Nessa trajetória, o PT se desloca do seu leito natural – umbilicalmente vinculado às reivindicações das bases da sociedade – e transforma-se no Partido da Institucionalidade.
O partido é o instrumento ou um dos instrumentos de que a sociedade dispõe para exercer o direito ao exercício democrático de pressão sobre o Estado e o governo. Perder ou arquivar essa perspectiva é o meio mais eficiente para ser derrotado.
O direito à pressão é legitimo e democrático, desde que não seja no sentido de ruptura da ordem constitucional. Isso é causa pétrea.

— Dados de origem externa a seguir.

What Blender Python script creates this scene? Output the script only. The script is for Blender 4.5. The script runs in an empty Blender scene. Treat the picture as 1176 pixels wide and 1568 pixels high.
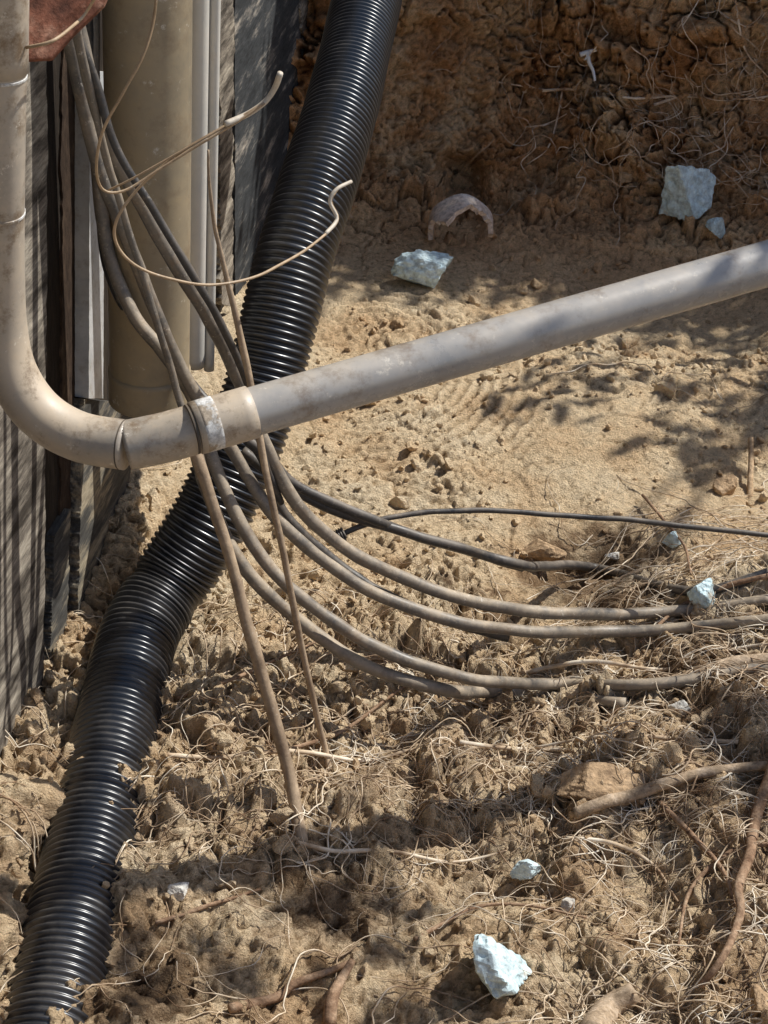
import bpy, math, random
import numpy as np
from mathutils import Vector
random.seed(7); rng=np.random.default_rng(7)
scene=bpy.context.scene
# ------------------------------------------------------------ camera
F=2600.0; PITCH=math.radians(33); ROLL=math.radians(4.8)
C=np.array([0,0,2.0])
fw=np.array([0,math.cos(PITCH),-math.sin(PITCH)])
r0=np.array([1.,0,0]); u0=np.array([0,math.sin(PITCH),math.cos(PITCH)])
rt=r0*math.cos(ROLL)+u0*math.sin(ROLL); up=u0*math.cos(ROLL)-r0*math.sin(ROLL)
cam=bpy.data.cameras.new("camera"); cob=bpy.data.objects.new("camera",cam); scene.collection.objects.link(cob)
from mathutils import Matrix
m=Matrix.Identity(4)
for i in range(3):
    m[i][0]=rt[i]; m[i][1]=up[i]; m[i][2]=-fw[i]; m[i][3]=C[i]
cob.matrix_world=m
cam.lens=36*F/1568; cam.sensor_width=36; cam.clip_end=500; cam.clip_start=0.05
scene.camera=cob
def ray(px,py): return fw+rt*((px-588)/F)+up*((784-py)/F)
def P(px,py,d): return C+d*ray(px,py)
# ------------------------------------------------------------ light
S=np.array([0.50,0.31,0.79]); S/=np.linalg.norm(S)
sun=bpy.data.lights.new("sun",'SUN'); so=bpy.data.objects.new("sun",sun); scene.collection.objects.link(so)
sun.energy=5.0; sun.angle=math.radians(0.5); sun.color=(1,0.975,0.92)
so.rotation_euler=Vector(S).to_track_quat('Z','Y').to_euler()
w=bpy.data.worlds.new("World"); scene.world=w; w.use_nodes=True
nt=w.node_tree; bg=nt.nodes['Background']; sk=nt.nodes.new('ShaderNodeTexSky'); sk.sky_type='NISHITA'; sk.sun_disc=False
sk.sun_elevation=math.asin(S[2]); sk.sun_rotation=math.atan2(S[0],S[1])
nt.links.new(sk.outputs[0],bg.inputs[0]); bg.inputs[1].default_value=0.12
scene.view_settings.view_transform='Standard'; scene.view_settings.look='None'; scene.view_settings.exposure=0
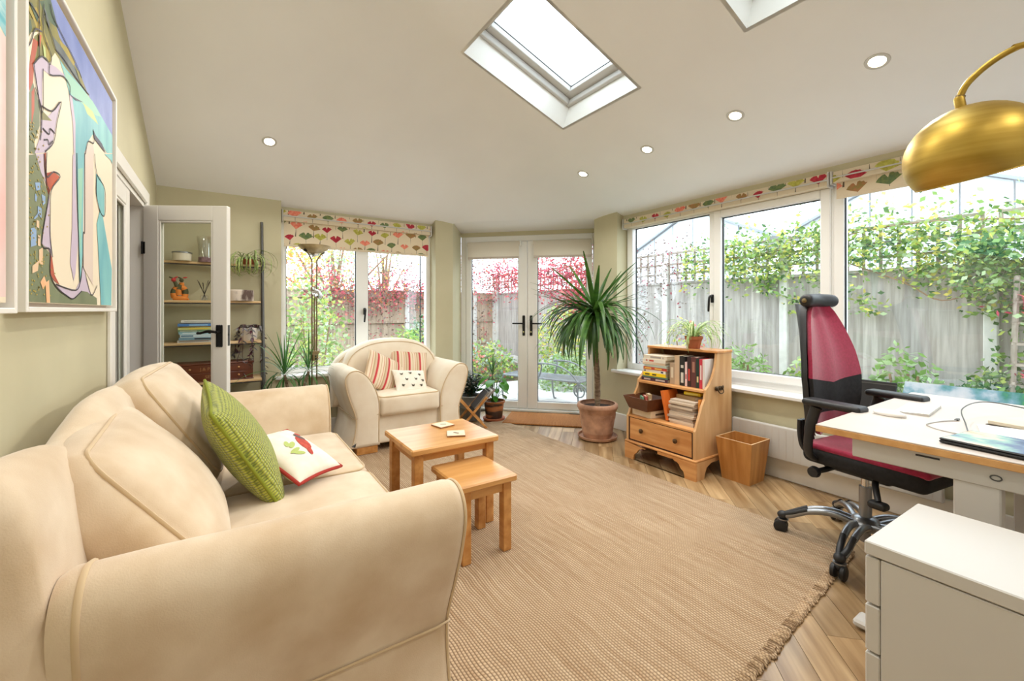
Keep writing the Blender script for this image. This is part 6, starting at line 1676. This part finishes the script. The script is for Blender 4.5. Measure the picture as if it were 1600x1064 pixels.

O PT é o partido mais influente na sociedade brasileira, gostem ou não; é o maior partido e mais estruturado de esquerda no Brasil, pelo fato de ter vencido cinco eleições presidenciais, de ter eleito dezenas de governadores e centenas de prefeituras relevantes e de ter alcançado a maturidade política em 43 anos de atividade. Além disso, forma quadros políticos de reconhecida importância nacional e internacional. Essa trajetória é invejável num país como o Brasil.
O PT, não demorou, por força das circunstâncias e obrigações impostas para o exercício do Poder emanado da urnas, aprendeu a dialogar com o mundo do capital.
O capital conhece e sabe manobrar o Estado em seu benefício, tem instrumentos jurídicos, parlamentares e financeiros. Tem lobby estruturado em todas as áreas.
Os trabalhadores têm a força de trabalho vendida na “bacia das almas”, os segmentos que possuem consciência de classe e política contam com os partidos de esquerda para defender os seus interesses e direitos. É uma vanguarda liderada pelas organizações sindicais que nos últimos anos perdeu força e representatividade.
Essa é a realidade com a qual o PT se defronta e se distancia.
O nó górdio que se apresenta ao PT é a burocracia partidária como instrumento político interno. Esse mal atingiu os partidos comunistas, socialistas e social-democratas ao redor do mundo, não é um fenômeno contemporâneo. É antigo e bastante estudado nas ciências sociais e políticas. O PT não se livrou e tende a não se livrar com facilidade no médio e longo prazo.
O veterano dirigente político
Na noite do dia 24 de novembro passado, José Dirceu falou para os militantes petistas da tendência Avante, durante evento em São Paulo. Avante é uma tendência minoritária no PT. Dirceu foi claro, mas, não disse tudo:
“Hoje o PT é o partido de maior apoio popular, de melhor imagem, mas o partido não é nem 10% do que devia ser. Nós temos um problema sério, no PT e na esquerda. O nosso governo tem problemas de governabilidade, organização, de avaliação de cada ministério”.
Dirceu, quando jovem, criticou a maneira burocrática por ele vista dos partidos comunistas. É inegável a sua responsabilidade na estruturação do PT, é um organizador político com méritos inigualáveis. O veterano dirigente opera, na minha visão, um tipo de estímulo aos militantes mais à esquerda do PT para que haja pressão interna sobre a condução do partido e do governo. É um quadro hábil, na linguagem política convencional, é uma “raposa felpuda”.
Mas, quanto ao centro do problema, nem aborda e se esquiva de criticar a burocratização que bloqueia a ascensão de quadros políticos jovens a posições de comando do PT nos diversos níveis.
A burocracia é o “matadouro” de lideranças que surgem nas bases, nas direções intermediárias. As que conseguem furar o bloqueio e alcançar a direção nacional, têm sido isoladas.
A luta interna é uma autofagia político-partidária. Para quem fez parte da tradição leninista em partido comunista, reconheço o PT como um modelo inovador de organização partidária.
A pergunta a ser feita: como destravar ou desobstruir os caminhos para oxigenar o partido?
Os movimentos de massa têm dinâmicas próprias e interesses objetivos e imediatos, seja o movimento sindical, por moradia, reforma agrária etc. O PT não perdeu integralmente o contato com os excluídos – me refiro ao partido, não é o caso de Lula, líder político que transcende ao PT. Esse nunca perdeu a identidade com os brasileiros e brasileiras do andar de baixo da sociedade, o povo.
A importância dos partidos políticos estruturados na sociedade é vital para a democracia, e quanto mais organizado e influente o PT e outros partidos de esquerda, melhor será para o aprofundamento da democracia e para a sociedade brasileira.
Não é possível ter democracia sem que existam partidos consolidados e que representem classes e interesses legítimos emanados da sociedade.
O retorno às bases deve ser o caminho a ser feito pelo PT.